Liz: Yeah. And I guess that kind of makes sense, right?

That the high carnality data is often the concepts that developers want to relate to. Right.

Like user IDs. Right like, you know, which country, which user agent those are things that are familiar to developers that they want to be able to deal in.

Jordan: Yeah. And that's kind of what they've relied on doing at the moment where some of the tracing stuff we do, like if we are sampling things developers won't always be too happy with it.

So let's say support's working on a particular case or something and a user complaining about something breaking on their end to be able to trace exactly what's happening to that.

One user is something developers really want.

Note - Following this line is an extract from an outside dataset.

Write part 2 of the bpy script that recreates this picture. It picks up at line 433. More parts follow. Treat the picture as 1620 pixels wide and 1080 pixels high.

And when you kind of start sampling gets a bit harder they want kind of, I want to see everything is the kind of mindset that we have at the moment which is great, but also expensive.

Liz: Yeah. That problem is definitely a super interesting one.

We've been thinking about it a lot recently at honeycomb.

And it's kind of like it's this thing where everyone wants to have, you know all the cheap, the cheapest possible storage and also the highest fidelity data and at the same time, right?

Like you don't get there without like hard work frameworks the way that you get there has to involve dynamic sampling.

It has to involve being able to turn up the precinct for that one user.

Right. Like, and say, like, go do it again. Right.

Jordan: Yeah. And that's something we're keeping in mind.

I think where with everything that we're building out that's something we want to do.

That's something we want to say yes.

Assume safe defaults, kind of sample our users by default.

But if they want more or if they're in an incident or whatever it is we want to be able to kind of for them to be able to turn it up themselves more of like a self-service thing on our end. Yeah.

Liz: So thank you very much for joining us, Jordan.

It was a pleasure talking to you and I definitely learned a lot.

Thank you so much for sharing your insights today.

Jordan: That's alright. Thanks for having me.

Charity: It's really good to chat with you.